Wednesday, September 8, 2010


Coming-of-age stories and moments are supposed to be for teenagers and boys whose testicles have barely dropped. Not for formerlies like myself. But, I keep having these coming of age moments since my Mom passed and I meet hard moments head on. Maybe they should be called coming-of-old-age stories.

Last week, I finally went to clear some of my Mom's stuff. Three floors and a cellar full of memories, moments and enough papers to fill at least four Got Junk trucks. Only managed to get to two rooms--kitchen and a bathroom. Made a minor dent in another room. Collected pictures. Found my daughter's artwork, her Big Foot award from when she learned to tie her shoes, and even my own paintings. A portrait of a lady done when I was six. Pretty detailed for a child. Can even remember when I did it, in Paris, while my mother typed her first novel.

Wondered down Memory Lane. Rolled through Nostalgia Alley.
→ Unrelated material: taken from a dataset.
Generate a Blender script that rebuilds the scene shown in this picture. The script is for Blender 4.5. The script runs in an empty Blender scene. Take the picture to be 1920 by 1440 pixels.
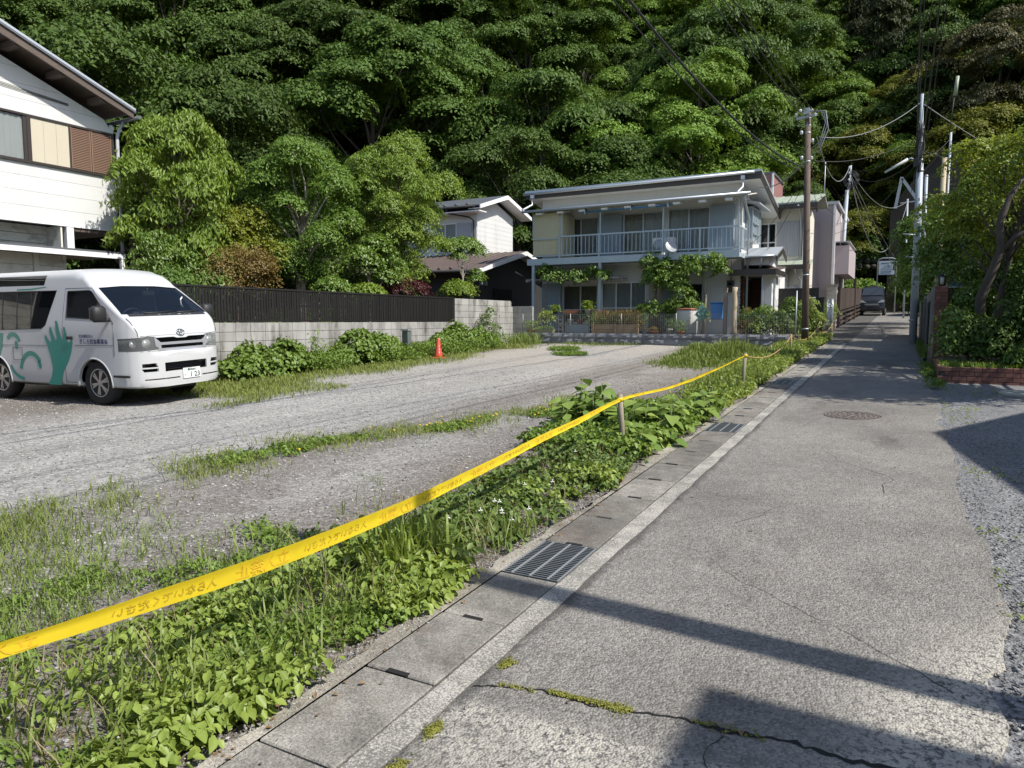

Ate the food that made me feel comfortable and remember moments with my Mom. Felt at peace, even comfortable in that house and its mound of students' papers, and copious notes for those next novels buried deep in the soul of an incredible spirit. And as I dug through and tossed my Mom's things away, it hit me-- I realized what it is I'm supposed to do with the rest of my life. Guess it's my calling to unearth hidden talent found in the souls of the creatives that darken my doorstep. Maybe that's always been my talent to be that fairy that waves a wand and poof--your dreams come true. Hell, I was the fairy in the first-grade play. Maybe that's the pit in my stomach I've been feeling since I got back from clearing my Mom's house. My house. My daughter's house. The house I left but never left me.

Fall's here. Time to get the wand and get to wavin'.